In this regard, I will just play.
Songs to the
Beloved
Notes by the composer, Laurence Rosenthal
Several years ago, a good friend of mine suggested that I might be interested in setting some of Rumi’s poetry to music. He lent me a little volume. I was already acquainted with Rumi as a 13th century Sufi, author of the monumental Mathnawi and founder of the Mevlevi Order of whirling dervishes, but not as a poet. The verses were superb— insightful, witty, sometimes elusive, always profound. My first musical experiments with them, however, were disappointing. Although the translations were admirable, as were others I later tried to set, I finally concluded that Rumi just wouldn’t “take” music. Perhaps the poems already had their own music. In any case, I abandoned the project.
A few years later, I was invited by a chamber music society near San Francisco to compose a piece for one of their concerts. I determined to go back and have another try at Rumi.
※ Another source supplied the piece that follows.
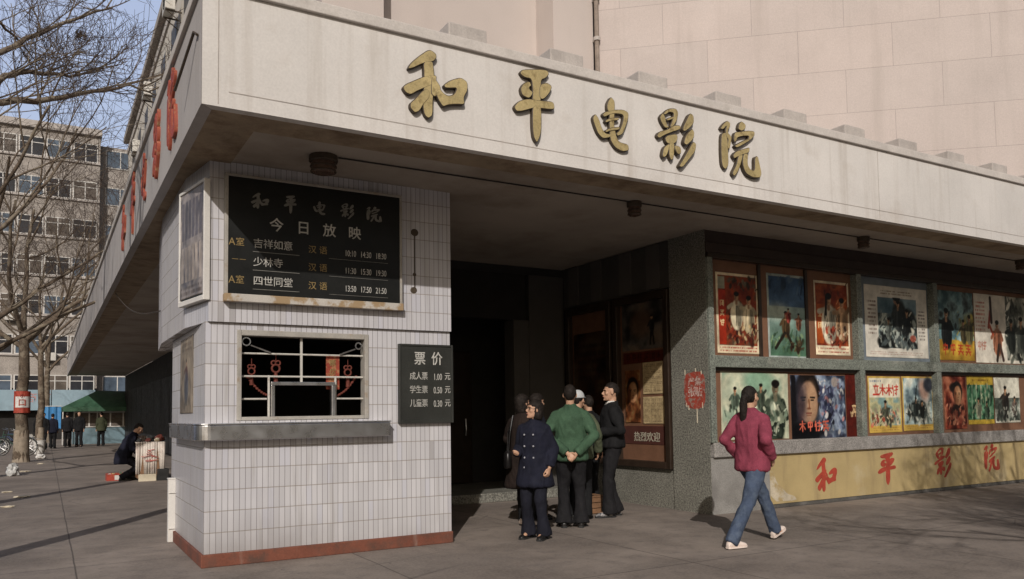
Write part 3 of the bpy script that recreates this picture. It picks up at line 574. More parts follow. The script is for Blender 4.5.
# ------------------------------------------------------------------ printed sheets: a picture painted on a fine grid
class Art:
    def __init__(s, w, h, res=.0105, bg=(.7, .7, .7), seed=1):
        s.w, s.h = w, h; s.nx = max(8, int(w/res)); s.ny = max(8, int(h/res))
        u = np.linspace(0, 1, s.nx+1); v = np.linspace(0, 1, s.ny+1); s.U, s.V = np.meshgrid(u, v); s.asp = h/w
        s.C = np.zeros(s.U.shape+(3,)); s.C[:] = bg; s.rng = np.random.RandomState(seed)
    def blend(s, mask, col):
        mask = np.clip(mask, 0, 1)[..., None]; s.C = s.C*(1-mask)+np.array(col)*mask
    def noise(s, sc, seed, sy=None):
        rng = np.random.RandomState(seed); sy = sy or sc*s.asp
        out = np.zeros(s.U.shape); amp = 1; tot = 0
        for o in range(4):
            n, m = int(sc*2**o)+3, int(sy*2**o)+3
            g = rng.rand(m, n); x = s.U*(n-2); y = s.V*(m-2); xi = x.astype(int); yi = y.astype(int); fx = x-xi; fy = y-yi
            fx = fx*fx*(3-2*fx); fy = fy*fy*(3-2*fy)
            out += amp*((g[yi, xi]*(1-fx)+g[yi, xi+1]*fx)*(1-fy)+(g[yi+1, xi]*(1-fx)+g[yi+1, xi+1]*fx)*fy); tot += amp; amp *= .55
        return out/tot
    def rect(s, x0, x1, y0, y1, col, a=1): s.blend(a*((s.U >= x0) & (s.U <= x1) & (s.V >= y0) & (s.V <= y1)), col)
    def ell(s, x, y, rx, ry, col, a=1, soft=.25, rot=0):
        dx = s.U-x; dy = (s.V-y)*s.asp; c, n = math.cos(rot), math.sin(rot); X = dx*c+dy*n; Y = -dx*n+dy*c
        d = np.sqrt((X/rx)**2+(Y/(ry*s.asp))**2); s.blend(a*np.clip((1-d)/soft+.5, 0, 1), col)
    def line(s, x0, y0, x1, y1, wd, col, a=1):
        px, py = s.U-x0, (s.V-y0)*s.asp; dx, dy = x1-x0, (y1-y0)*s.asp; L = dx*dx+dy*dy+1e-9
        t = np.clip((px*dx+py*dy)/L, 0, 1); d = np.hypot(px-t*dx, py-t*dy); s.blend(a*np.clip((wd-d)/(.4*wd)+.5, 0, 1), col)
    def grad(s, c0, c1, y0=0, y1=1, x0=0, x1=1):
        t = np.clip((s.V-y0)/(y1-y0), 0, 1)[..., None]; m = ((s.U >= x0) & (s.U <= x1) & (s.V >= y0) & (s.V <= y1))[..., None]
        s.C = np.where(m, np.array(c0)*(1-t)+np.array(c1)*t, s.C)
    def mottled(s, x0, x1, y0, y1, cols, sc, seed):
        n = s.noise(sc, seed); m = ((s.U >= x0) & (s.U <= x1) & (s.V >= y0) & (s.V <= y1))
        k = len(cols); lo, hi = .3, .7; t = np.clip((n-lo)/(hi-lo), 0, .999)*(k-1); i = t.astype(int); f = (t-i)[..., None]
        cc = np.array(cols); col = cc[i]*(1-f)+cc[np.minimum(i+1, k-1)]*f; s.C = np.where(m[..., None], col, s.C)
    def figure(s, x, y, h, coat, skin=(.72, .55, .42), dark=(.12, .10, .09), lean=0.0, seed=1, gun=False):
        """a small standing figure, feet at y, height h (v units)"""
        r = np.random.RandomState(seed); w = h*s.asp
        for k in (-1, 1): s.line(x+k*.03*w+lean*0, y+h*.45, x+k*(.05+.07*r.rand())*w, y, .045*w, dark)
        s.ell(x+lean*w*.3, y+h*.62, .13*w, .23*h, coat, 1, .2); s.ell(x+lean*w*.3+.05*w, y+h*.6, .06*w, .2*h, tuple(.55*c for c in coat), .7, .5)
        for k in (-1, 1): s.line(x+k*.1*w+lean*w*.3, y+h*.78, x+k*(.16+.14*r.rand())*w+lean*w*.3, y+h*(.45+.35*r.rand()), .035*w, tuple(.8*c for c in coat))
        s.ell(x+lean*w*.5, y+h*.92, .062*w, .075*h, skin, 1, .25); s.ell(x+lean*w*.5-.01*w, y+h*.965, .07*w, .045*h, dark, 1, .3)
        if gun: s.line(x-.2*w, y+h*.35, x+.25*w, y+h*.85, .014*w, dark)
    def glyphs(s, x0, x1, y, size, n, col, seed=3):
        r = np.random.RandomState(seed); wu = size; hv = size/s.asp
        TPL = [[(-.3, .35, .3, .35), (-.3, .35, -.3, -.1), (.3, .35, .3, -.1), (-.3, -.1, .3, -.1), (0, .5, 0, -.5)], [(-.4, .2, .4, .2), (0, .5, 0, -.5), (0, .15, -.4, -.3), (0, .15, .4, -.3)],
               [(-.35, .35, .35, .35), (-.45, -.45, .45, -.45), (-.2, .25, -.1, -.35), (.2, .25, .1, -.35), (0, .5, 0, .35)], [(-.4, .45, -.4, -.45), (-.15, .4, .4, .4), (.4, .4, .4, -.45), (-.1, .1, .35, .1), (-.1, -.2, .35, -.2), (.1, .4, .1, -.4)],
               [(-.4, .4, .4, .4), (-.3, .1, .3, .1), (-.45, -.2, .45, -.2), (0, .4, 0, -.2), (-.1, -.2, -.35, -.5), (.1, -.2, .35, -.5)], [(-.35, .45, -.45, 0), (-.3, .2, -.3, -.5), (-.1, .3, .45, .3), (.2, .5, .15, -.45), (-.1, -.05, .4, -.05), (.15, -.45, -.02, -.4)]]
        for i in range(n):
            cx = x0+(x1-x0)*(i+.5)/n; t = .07*wu; T_ = TPL[(seed*2+i*5+r.randint(2)) % 6]
            for a_, b_, c_, d_ in T_: s.line(cx+a_*wu, y+b_*hv, cx+c_*wu, y+d_*hv+.04*hv*r.randn(), t*(.8+.4*r.rand()), col)
    def textlines(s, x0, x1, y0, y1, n, col, a=.7, seed=2):
        for i in range(n):
            y = y0+(y1-y0)*(i+.5)/n; m = (np.abs(s.V-y) < .25*(y1-y0)/n) & (s.U > x0) & (s.U < x1)
            s.blend(a*m*(np.random.RandomState(seed+i).rand(s.nx+1)[None, :] > .3), col)
    def scatter(s, x0, x1, y0, y1, n, cols, size, seed, a=.85, tall=1.6):
        """many small painted strokes: folds, faces, foliage of a crowded picture"""
        r = np.random.RandomState(seed)
        for i in range(n):
            x = x0+(x1-x0)*r.rand(); y = y0+(y1-y0)*r.rand(); c = np.array(cols[r.randint(len(cols))])*(.75+.5*r.rand()); z = size*(.4+.9*r.rand())
            if r.rand() < .5: s.ell(x, y, z*.5, z*.5*tall/s.asp, c, a, .5, (r.rand()-.5)*1.6)
            else:
                t = r.randn()*.7+1.3; s.line(x, y, x+z*1.2*math.cos(t), y+z*1.2*math.sin(t)/s.asp, z*.17, c, a)
    def hero(s, x, y, h, robe, seed, skin=(.74, .56, .43)):
        """a half figure with a robe, shaded folds, arms and a head"""
        r = np.random.RandomState(seed); w = h*s.asp; robe = np.array(robe); d = robe*.45
        s.ell(x, y+.30*h, .23*w, .42*h, robe, 1, .15); s.ell(x+.10*w, y+.25*h, .10*w, .38*h, d, .65, .7)
        for k in range(5): q = (r.rand()-.5)*.3*w; s.line(x+q, y+.55*h, x+q*1.3+.04*w*r.randn(), y+.02*h, .012*w, d, .8)
        s.line(x-.17*w, y+.58*h, x-.30*w, y+(.35+.25*r.rand())*h, .055*w, robe*.85); s.line(x+.17*w, y+.58*h, x+.26*w, y+(.3+.4*r.rand())*h, .055*w, robe*.7)
        s.line(x, y+.72*h, x, y+.62*h, .045*w, np.array(skin)*.8); s.ell(x, y+.80*h, .080*w, .105*h, skin, 1, .2); s.ell(x-.035*w, y+.79*h, .035*w, .08*h, np.array(skin)*.6, .7, .6)
        s.ell(x+.005*w, y+.88*h, .095*w, .065*h, (.10, .08, .07), 1, .25); s.line(x-.025*w, y+.81*h, x+.045*w, y+.815*h, .008*w, (.15, .1, .08)); s.line(x, y+.745*h, x+.03*w, y+.745*h, .007*w, (.5, .2, .15))
    def face(s, x, y, h, hair=(.13, .10, .09), skin=(.70, .48, .34)):
        """a painted portrait head, centre x,y, height h (v)"""
        w = h*s.asp*.72
        s.ell(x, y+.10*h, .60*w, .58*h, hair, 1, .15); s.ell(x+.02*w, y-.06*h, .46*w, .50*h, skin, 1, .15)
        s.ell(x+.20*w, y-.05*h, .24*w, .42*h, (.88, .70, .54), .55, .8); s.ell(x-.34*w, y-.1*h, .16*w, .4*h, (.40, .22, .15), .8, .8)
        for k in (-1, 1):
            s.line(x+k*.12*w, y+.060*h, x+k*.33*w, y+.052*h, .028*w, hair, .9); s.ell(x+k*.21*w, y-.005*h, .085*w, .020*h, (.10, .07, .06), 1, .4)
        s.line(x+.05*w, y, x+.07*w, y-.19*h, .035*w, (.52, .32, .22), .8); s.ell(x+.04*w, y-.20*h, .10*w, .022*h, (.45, .25, .18), .8, .6)
        s.line(x-.09*w, y-.305*h, x+.15*w, y-.305*h, .026*w, (.50, .24, .20), .85); s.ell(x+.03*w, y-.36*h, .12*w, .018*h, (.52, .32, .24), .7, .6)
    def fade(s, seed, a=.25): s.C *= (1-a+2*a*s.noise(3, seed)*.9+.0)[..., None]
    def build(s, name, origin, label, cat='poster', group=None, frame='F', tilt=0.0, parent=None):
        """origin = lower left corner, seen from the front; a sheet with a little buckle and its own thickness"""
        x0, y0, z0 = origin; nx, ny = s.nx+1, s.ny+1
        if frame == 'F': K_ = PY/WY; x0 *= K_; z0 = 1.4+(z0-1.4)*K_; s.w *= K_; s.h *= K_; origin = (x0, y0, z0)
        buck = (s.noise(2, 77)-.5)*.010
        # painterly wobble, grain and fading of the old print
        m = int(max(nx, ny)); w1 = (s.noise(14, 5)-.5)*.020*min(nx, ny)*.6; w2 = (s.noise(14, 6)-.5)*.020*min(nx, ny)*.6
        edge = np.minimum(np.minimum(s.U, 1-s.U), np.minimum(s.V, 1-s.V)); wk = np.clip(edge/.06, 0, 1)
        jj, ii = np.meshgrid(np.arange(nx), np.arange(ny)); j2 = np.clip(np.rint(jj+w1*wk), 0, nx-1).astype(int); i2 = np.clip(np.rint(ii+w2*wk), 0, ny-1).astype(int); s.C = s.C[i2, j2]
        s.C = s.C*(.84+.32*s.noise(9, 8))[..., None]+(s.noise(46, 9)-.5)[..., None]*.07*wk[..., None]
        lum = s.C.mean(-1, keepdims=True); s.C = (s.C*.80+lum*.20)*np.array([.96, .945, .90]); s.C = np.clip(.5+(s.C-.5)*1.12, 0, 1)
        P = np.zeros((ny, nx, 3)); L = s.U*s.w; H = s.V*s.h
        ct, st = math.cos(tilt), math.sin(tilt); A = L*ct-H*st; B = L*st+H*ct
        if frame == 'F': P[..., 0] = x0+A; P[..., 1] = y0-buck; P[..., 2] = z0+B
        else: P[..., 0] = x0-buck; P[..., 1] = y0-A; P[..., 2] = z0+B
        me = bpy.data.meshes.new(name); idx = np.arange(nx*ny).reshape(ny, nx)
        q = np.stack([idx[:-1, :-1], idx[:-1, 1:], idx[1:, 1:], idx[1:, :-1]], -1).reshape(-1, 4)
        me.from_pydata(P.reshape(-1, 3).tolist(), [], q.tolist())
        ca = me.color_attributes.new('Col', 'FLOAT_COLOR', 'POINT'); C = np.clip(s.C, 0, 1)
        C = np.where(C <= .04045, C/12.92, ((C+.055)/1.055)**2.4); ca.data.foreach_set('color', np.concatenate([C, np.ones(C.shape[:2]+(1,))], -1).reshape(-1).astype(np.float32))
        o = link(name, me, m_print, parent, smooth=True, origin=origin)
        sd = o.modifiers.new('thickness', 'SOLIDIFY'); sd.thickness = .003; sd.offset = -1
        if label: tag(o, label, cat, group)
        return o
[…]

I soon came upon a translation by Jonathan Star and Shahram Shiva which, as I perused the verses, began immediately to sing to me. Perhaps it was just this particular collection of poems or the informal and even colloquial manner of the translation. Whatever the reason, Rumi’s unique voice, his pungency and his ecstasy, and his humor, seemed to fly directly across the centuries and to speak with startling directness, both timeless and precisely for this moment. The songs quickly took shape.
The piece is in five sections; the first two linked without interruption. The opening verse, Invocation, is a call to the listener, the seeker. The second and fifth sections are odes, while the third and fourth are each a chain of quatrains or ruba’i, a form made famous by the earlier Persian poet, Omar Khayam. A curious coincidence occurred immediately after I started working on the songs. I had already decided that the instrumental ensemble accompanying the voice should include, in addition to the string quartet, a flute and a harp. The next day I came across the ode This Is My Wish in which these two very instruments are evoked by the poet, calling on them to sing of his deepest longings.
The third section, The Wine of Love, consists largely of love-poems. Rumi used the images of human love as a metaphor for the love of God, the joy of the lover’s presence, the pain of his absence. One could often forget it is a metaphor, so tender and passionate are the words! In fact the identity of the Beloved seems not always clear. Perhaps it is God, perhaps the soul, or the essence of God in the human heart, or perhaps all of them. When Rumi speaks of wine, it is really God-stuff, bringing the intoxication with the divine. As he says in one of his poems, “Our drunkenness does not come from wine,” and elsewhere, “O brother, bring the pure wine of love and freedom.”
The third part, Secrets, begins with a prayer for liberation from bondage to the world, and continues with a series of short verses about inner silence, the hazards of thought, the search for the highest in oneself, and the urgent need to stay awake.
The final ode, The Body Is Too Slow For Me, ardently describes the inner journey of the soul toward the gardens and the orchards, the sacred space.
In composing the music, I found myself leaning toward various Persian and Turkish modes. However universal the substance of the poems, somehow I wanted to place Rumi on the globe, in his culture. So I was drawn, for example, to the centering effect of the thrumming drone as a ground or anchor for the free melodic improvisation or taksim which explores the upper air, but never loses its relation to the source below. In fact, most near- Eastern music is monophonic, a single line of melody, devoid of harmonic underpinning, other than the pedal point. While certain characteristic intervals from the music of Asia Minor frequently do color the melodic contour of these songs, the pervading structure is harmonic and Western.